Keith:
We have completely different purposes for our boats from each other, your concern is always to be able to drag the fully configured and loaded boat up above the high tide mark (which I know can be daunting).
I don't really care about that, my biggest concern is how heavy is just the main hull itself and how easy is it to load just the basic hull with everything completely removed out of the boat, (ie... all seats, mirage drives, etc, with the only just the empty hull), and how the heck to get the dang thing on my roof.
We have about 250k road miles with trailers in tow and Hobie mirage sailing kayaks on the roof over the last ten yrs or so, (prior to that it was canoes). We are actually going on another monster 3 month trip this summer, trying to visit as many national parks as we can, I'm guessing by the end of the summer we will have another 8k to miles under our belt.
Our TI is a 2012 model, and our old Oasis was a 2007 model, I don't know beans about any other boats. But I have loaded our boats on and off of roofs if I had to guess at least 500 times now (I honestly have no idea, don't keep track).
There is definately a set routine on how to do it all by yourself ( I've never had any help, not even once). I'm just an itty bitty old fat guy (mid 60's... 5'6" and 230lbs).
I weighed our old Oasis hull and it weighed 90 lbs. I weighed our 2010 TI empty hull and it weighed 100lbs, our 2011 weighed 103 lbs, and our 2012 empty hull weighed 105 lbs. This is all with everything possible removed from the boats (including all seats, mirage drives, gear, (and water lol)).
As you can see from the pics below, with the Oasis and the TI in loading position, there is a huge difference in the fulcrum point when lifting the rear of the boat (the hard part). Lifting the bow part is actually pretty easy, especially if you have one of those tilting T bars. Where I have gotten hurt a couple times is lifting the rear (mostly the Oasis, never the TI).
Showing both Oasis and TI in ready to lift position, (notice the balance point), with the Oasis you are dead lifting 85 lbs, with the TI you are dead lifting under 60 lbs.
This pic shows your starting point for lifting both boats (red = Oasis, yellow = TI)

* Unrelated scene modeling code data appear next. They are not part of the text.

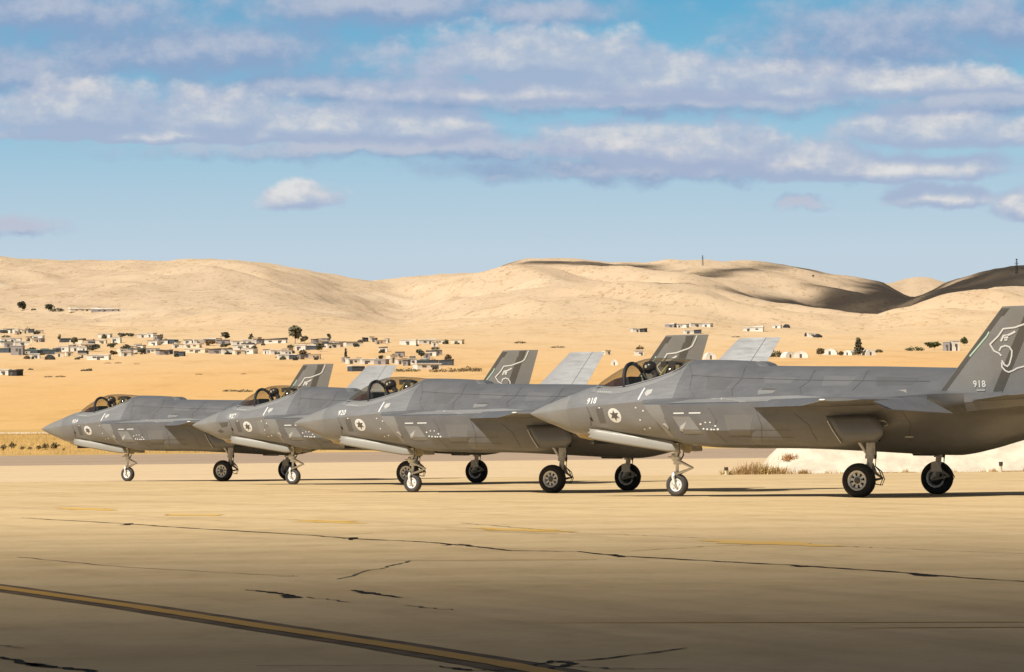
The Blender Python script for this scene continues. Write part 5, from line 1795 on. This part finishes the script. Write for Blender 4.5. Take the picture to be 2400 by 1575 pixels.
def tree(u, v, wpx, hpx, m_, label, name='tree', pointed=False):
    p = ground_hit(u, v, 620)
    k = p.y / FPX
    w, h = wpx * k * 1.3, hpx * k * 1.3
    r = empty(name, (p.x, p.y, p.z - 0.1))
    vs, fs = [], []
    if name == 'shrub':
        lobes = [((0, 0, h * 0.4), w * 0.5, w * 0.4, h * 0.55), ((w * 0.25, 0, h * 0.3), w * 0.3, w * 0.3, h * 0.4), ((-w * 0.27, 0, h * 0.28), w * 0.28, w * 0.3, h * 0.36)]
        th = h * 0.3
    elif pointed:
        lobes = [((0, 0, h * (0.25 + 0.2 * i)), w * 0.5 * (1 - 0.2 * i), w * 0.45 * (1 - 0.2 * i), h * 0.22) for i in range(4)]
        th = h * 0.8
    else:
        lobes = [((0, 0, h * 0.62), w * 0.45, w * 0.42, h * 0.38)] + [((rnd.uniform(-.3, .3) * w, rnd.uniform(-.2, .2) * w, h * rnd.uniform(0.35, 0.75)), w * 0.26, w * 0.26, h * 0.22) for _ in range(4)]
        th = h * 0.7
    for c, a, b, cc in lobes:
        v2, f2 = leaf_ball(c, a, b, cc, 90, 0.22 * min(w, h))
        b0 = len(vs)
        vs += v2
        fs += [tuple(i + b0 for i in f) for f in f2]
    mesh_obj('crown', vs, fs, M_TR[m_], r)
    mb = MB()
    rr = max(0.08, 0.035 * min(w, h))
    mb.tube([(0, 0, -0.3), (0.05 * w, 0, th * 0.5), (0, 0, th)], [rr, rr * 0.7, rr * 0.25], 7)
    for s in (-1, 1):
        mb.tube([(0.04 * w, 0, th * 0.45), (0.2 * w * s, 0.05 * w, th * 0.85)], [rr * 0.55, rr * 0.15], 5)
    mb.build('trunk', M_BARK, r)
    tag(r, label, 'tree' if name == 'tree' else 'shrub', 'trees of the plain' if name == 'tree' else 'shrubs between the houses' if 'between the village' in label else 'shrubs on the sand')


def t1(x, y, w, h):
    return x / 3.967, 680 + y / 3.967, w / 3.967, h / 3.967


def t2(x, y, w, h):
    return 500 + x / 3.4, 680 + y / 3.4, w / 3.4, h / 3.4


def t4(x, y, w, h):
    return 1800 + x / 3.967, 580 + y / 3.967, w / 3.967, h / 3.967


TREES = [(t1(208, 192, 75, 75), 0, 'dark tree standing alone at the left foot of the hill', 0), (t1(312, 190, 40, 20), 0, 'small dark bush right of the lone tree', 1), (t1(465, 196, 80, 56), 0, 'peaked dark tree left of the long wall below the hill', 0), (t1(530, 198, 110, 36), 0, 'low dark trees trailing right of the peaked tree', 1),
         (t1(552, 490, 26, 70), 1, 'narrow tree at the left end of the upper village row', 0), (t1(690, 505, 60, 55), 1, 'olive tree between sheds of the upper left village', 0), (t1(975, 460, 60, 40), 1, 'bushy tree left of the white upper house', 0), (t1(1150, 442, 90, 38), 0, 'dark tree right of the white upper house', 0), (t1(1225, 442, 80, 36), 0, 'dark tree touching the white upper sheds', 0),
         (t1(880, 572, 150, 60), 0, 'broad dark tree clump in the middle of the village', 0), (t1(1030, 545, 90, 42), 0, 'dark tree right of the broad clump', 0), (t1(1170, 565, 110, 50), 0, 'dark tree above the lower white houses', 0), (t1(1320, 595, 60, 50), 0, 'round dark tree beside the grey house', 0), (t1(300, 572, 100, 35), 0, 'low dark tree behind the green roofs', 0), (t1(55, 442, 80, 26), 1, 'olive bush in the left cluster', 1),
         (t1(1055, 620, 60, 50), 2, 'brown tree right of the big white wall', 0), (t1(2095, 466, 92, 66), 0, 'round dark crown above the upper right village row', 0), (t1(2336, 472, 42, 56), 1, 'small olive tree left of the tall tree', 0), (t1(1950, 520, 120, 50), 2, 'brown trees below the round crown', 0), (t1(2090, 540, 90, 40), 0, 'dark tree right of the brown trees', 0),
         (t2(650, 430, 105, 122), 1, 'tallest leafy tree of the village', 0), (t2(725, 425, 55, 50), 1, 'smaller tree leaning on the tallest tree', 0), (t2(922, 400, 32, 46), 1, 'thin tree at the upper right of the village', 0), (t2(855, 492, 70, 60), 1, 'bright olive tree among white houses', 0), (t2(620, 480, 60, 40), 1, 'olive tree left of the white corner house', 0), (t2(715, 545, 80, 55), 2, 'brown tree left of the tan house', 0),
         (t2(1055, 570, 36, 80), 0, 'tall thin dark cypress at the right village end', 2), (t2(1340, 560, 50, 36), 0, 'small dark tree behind the white long houses', 0), (t2(1655, 545, 60, 62), 0, 'dark tree between the right-end houses', 0), (t2(1870, 572, 50, 52), 2, 'brown tree over the dark blue shed', 0), (t2(1770, 472, 60, 24), 0, 'low dark bush below the long white sheds', 1), (t2(1755, 570, 50, 24), 1, 'olive bush between dark sheds', 1),
         (t2(1860, 655, 240, 40), 2, 'brown hedge bush along the right village edge', 1), (t2(2050, 650, 160, 42), 2, 'brown hedge bush ending at the second fin', 1), (t2(1540, 652, 180, 36), 1, 'olive hedge bush below the right-end houses', 1),
         (t4(70, 1020, 120, 62), 1, 'olive bush left of the white tunnel tents', 1), (t4(485, 1012, 64, 62), 2, 'brown tree between two white tunnel tents', 0), (t4(682, 1010, 48, 42), 2, 'small brown tree between the middle tunnel tents', 0), (t4(842, 1006, 96, 130), 1, 'pointed tree taller than the white tunnel tents', 2), (t4(1030, 978, 62, 36), 1, 'olive bush right of the last tunnel tent', 1),
         (t4(1365, 962, 150, 46), 3, 'green hedge bush left of the nearest fin', 1), (t4(1545, 956, 150, 66), 3, 'green bushy tree left of the blurred houses', 0), (t4(1826, 912, 60, 64), 3, 'small green tree touching the nearest fin', 0), (t4(420, 268 + 12, 20, 18), 0, 'dark dot of a tree near the top of the right hill', 0),
         (t1(775, 752, 44, 20), 0, 'left of two dark shrubs on the open sand', 1), (t1(828, 752, 58, 28), 0, 'right and larger of two dark shrubs on the open sand', 1), (t1(450, 812, 70, 18), 2, 'low brown scrub on the sand, left half', 1), (t1(560, 812, 90, 20), 2, 'low brown scrub on the sand, right half', 1), (t1(285, 744, 44, 18), 0, 'small dark shrub right of the lone white house', 1), (t1(180, 744, 60, 14), 0, 'low dark shrub above the lone white house', 1), (t1(60, 744, 80, 12), 0, 'low dark shrub row above the left edge house', 1),
         (t1(1850, 786, 60, 14), 2, 'thin brown scrub before the third jet canopy', 1), (t1(1000, 682, 60, 12), 2, 'low scrub below the big white wall, left', 1), (t1(1100, 680, 60, 14), 0, 'low scrub below the big white wall, right', 1), (t1(1270, 688, 50, 10), 2, 'flat scrub patch on the sand right of the white wall', 1), (t2(240, 672, 36, 10), 2, 'lone flat shrub above the third jet', 1),
         (t2(140, 812, 110, 24), 1, 'olive scrub left of the third jet canopy', 1), (t2(250, 812, 110, 26), 1, 'olive scrub just behind the third jet canopy', 1)]
for (u, v, w, h), m_, lab, st in TREES:
    tree(u, v, w, h, m_, lab, 'shrub' if st == 1 else 'tree', st == 2)
for (x, y, w, h), lab in (((425, 936, 125, 22), 'dark low shrub on the sand between the fins'), ((75, 893, 90, 26), 'pale brown shrub on the sand right of the second fin'), ((1190, 950, 60, 34), 'brown shrub above the white tank behind the nearest canopy'), ((2080, 834, 70, 14), 'dark low shrub above the far bright fin')):
    tree(1200 + x / 3.967, 580 + y / 3.967, w / 3.967, h / 3.967, 0 if 'dark' in lab else 2, lab, 'shrub')


# dusty shrubs and small trees nobody could tell apart, between the houses
for _ in range(95):
    box = rnd.choice(HOUSES[:94])[0]
    u, v = rnd.uniform(box[0] - 8, box[1] + 8), box[3] + rnd.uniform(-6, 4)
    if v < 770:
        continue
    tree(u, v, rnd.uniform(5, 13), rnd.uniform(4, 10), rnd.choice((0, 0, 1, 1, 2, 3)), 'small dusty shrub growing between the village houses', 'shrub')
# ---- lattice masts on the skyline
def mast(u, v, hpx, label, arms):
    p = ground_hit(u, v + 4, 2600, 4350)
    h = hpx / FPX * p.y
    r = empty('lattice_mast', (p.x, p.y, p.z - 0.3))
    m_ = mat('mast_steel', (0.10, 0.10, 0.11), 0.6, metal=0.3)
    b = h * 0.07
    for sx_ in (-1, 1):
        for sy_ in (-1, 1):
            mb = MB()
            mb.tube([(b * sx_, b * sy_, 0), (b * 0.35 * sx_, b * 0.35 * sy_, h)], 0.16, 5)
            mb.build('leg', m_, r)
    mb = MB()
    for i in range(7):
        z0, z1 = h * i / 7, h * (i + 1) / 7
        f0, f1 = b * (1 - 0.65 * i / 7), b * (1 - 0.65 * (i + 1) / 7)
        for sy_ in (-1, 1):
            mb.tube([(-f0, f0 * sy_, z0), (f1, f1 * sy_, z1)], 0.09, 4)
            mb.tube([(f0, f0 * sy_, z0), (-f1, f1 * sy_, z1)], 0.09, 4)
    tag(mb.build('bracing', m_, r), kind='stuff')
    for z, w in arms:
        mb = MB()
        mb.box((0, 0, h * z), (w * h, 0.25, 0.25))
        mb.build('cross_arm', m_, r)
    tag(r, label, 'mast', 'masts on the skyline')


mast(1647, 618, 24, 'dark lattice mast on the crest of the middle hill', [(0.95, 0.16), (0.78, 0.28), (0.62, 0.2)])
mast(2383, 638, 36, 'faint lattice mast on the dark ridge at the right edge', [(0.95, 0.2), (0.7, 0.3)])


# ------------------------------------------------------------------ clouds out of view: one added to darken the foreground, one shading the far hills
def thin_cloud():
    m = bpy.data.materials.new('thin_cloud')
    m.use_nodes = True
    t = NT(m.node_tree)
    b = t.n['Principled BSDF']
    b.inputs['Base Color'].default_value = (0.85, 0.85, 0.86, 1)
    b.inputs['Roughness'].default_value = 1.0
    b.inputs['Alpha'].default_value = 0.45
    return m


def cloud_bank(name, spots, label, material=None):
    """spots: (shaded ground point, puff radius, height above ground)"""
    bm = bmesh.new()
    bmesh.ops.create_icosphere(bm, subdivisions=2, radius=1.0)
    base = [v.co.copy() for v in bm.verts]
    faces = [tuple(v.index for v in f.verts) for f in bm.faces]
    bm.free()
    vs, fs = [], []
    for g, rad, H in spots:
        c = Vector(g) + SUN * (H / SUN.z)
        k = len(vs)
        o = Vector((rnd.random() * 9, rnd.random() * 9, rnd.random() * 9))
        for b in base:
            q = 1 + 0.35 * noise.noise(b * 1.6 + o)
            vs.append((c.x + b.x * rad * q, c.y + b.y * rad * q, c.z + b.z * rad * q * 0.55))
        fs += [tuple(i + k for i in f) for f in faces]
    o = mesh_obj(name, vs, fs, material or mat('added_cloud_white', (0.85, 0.85, 0.86), 1.0, spec=0.0), None, True)
    return tag(o, label, 'cloud', None, 'stuff')


spots = []
for j in range(27):
    for i in range(25):
        x, y = -96 + i * 8 + rnd.uniform(-2, 2), -164 + j * 8 + rnd.uniform(-2, 2)
        spots.append(((x, y, 0), 9.5, 3900 + rnd.uniform(-15, 15)))
cloud_bank('cloud', spots, 'unseen cloud added to shade the foreground apron')
spots = []
while len(spots) < 1150:
    u, D = rnd.uniform(1600, 2900), rnd.uniform(3250, 4450)
    lim = 3300 + (u - 1600) * 1.35 if u < 2050 else 3900 + (u - 2050) * 9
    if D < lim + 40 * noise.noise(Vector((u * 0.02, D * 0.01, 0))):
        x = (u - 1200) / FPX * D
        spots.append(((x, D, terrain_z(x, D)), rnd.uniform(18, 30), 2300 + rnd.uniform(-30, 30)))
streak = lerp_list([(1140, 640), (1220, 630), (1330, 628), (1500, 637), (1640, 648), (1760, 655), (1840, 645), (1920, 655)])
for _ in range(190):
    u = rnd.uniform(1140, 1920)
    sk = SKYLINE(u)
    lo = FRONT(u) + DIP(u)
    D = 3350 + 950 * max(0.0, min(1.0, (lo - streak(u)) / (lo - sk))) + rnd.gauss(0, 22)
    x = (u - 1200) / FPX * D
    spots.append(((x, D, terrain_z(x, D)), rnd.uniform(7, 14), 2300))
cloud_bank('cloud', spots, 'cloud shading the right-hand ridge', thin_cloud())
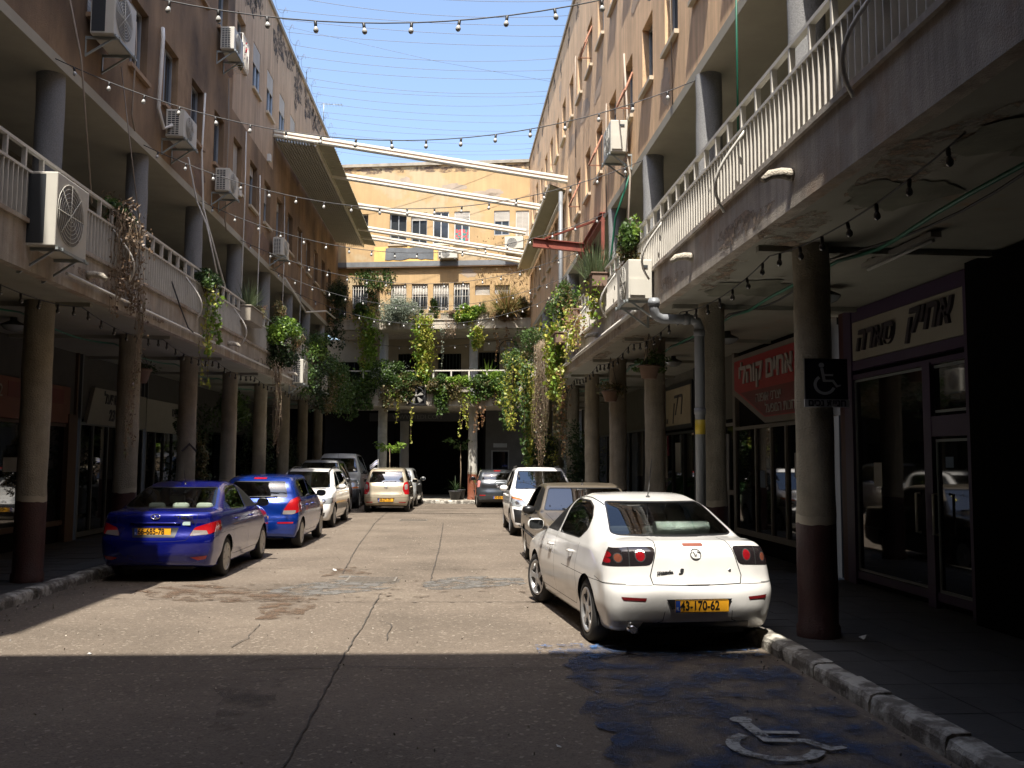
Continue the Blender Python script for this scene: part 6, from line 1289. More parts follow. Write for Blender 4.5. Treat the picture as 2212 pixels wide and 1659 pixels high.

This pic shows the safety rope (blue), while lifting you tug on the safety line to help pull the bow down (makes lifting way easier, and prevents the boat from sliding back)
Here is one of our old Yukon Denali's (we wore out three of them) with the boat ready to go to our Key west house (without our camper). For many years we made that stupid 350 miles trip once a month, kayaks on the roof.
This is our current setup (camper in background), where our TI will live hopefully all summer.
What we have now takes me much less time to get down than our old setup, where we had an Oasis and a revo up on the roof, (and sometimes a second revo, (3 boats on the roof). What a PIA that was getting all that down and rigged all by myself. The boats lived on the roof all thru summer, late may thru early sept ever year.
Wooden 1.5" dia cloths line poles (home Depot) just laying on the roof rack (not tied down) are the best method I have found for supporting the boat on the roof in the hot sun all summer.
When the boat is not on the roof, everything is removed from the car (no remaining roof racks), this way you can park in parking garages and such, (lol, I tore off a set of roof racks going into the garage at Tampa airport once (oops).
Of course when local we just keep the boat on our boat trailer in the garage (the boat lives in the garage on the trailer when we are home). Takes all of five minutes to pull out of the garage, hook up and go.
I don't know what to tell anyone else, I have no idea about the other models, or the newer version of any of these boats. I have never been in an AI or AI2, so I know nothing about them. We almost always have 3-4 people along, so having the TI as our general purpose familys boat works out well for us.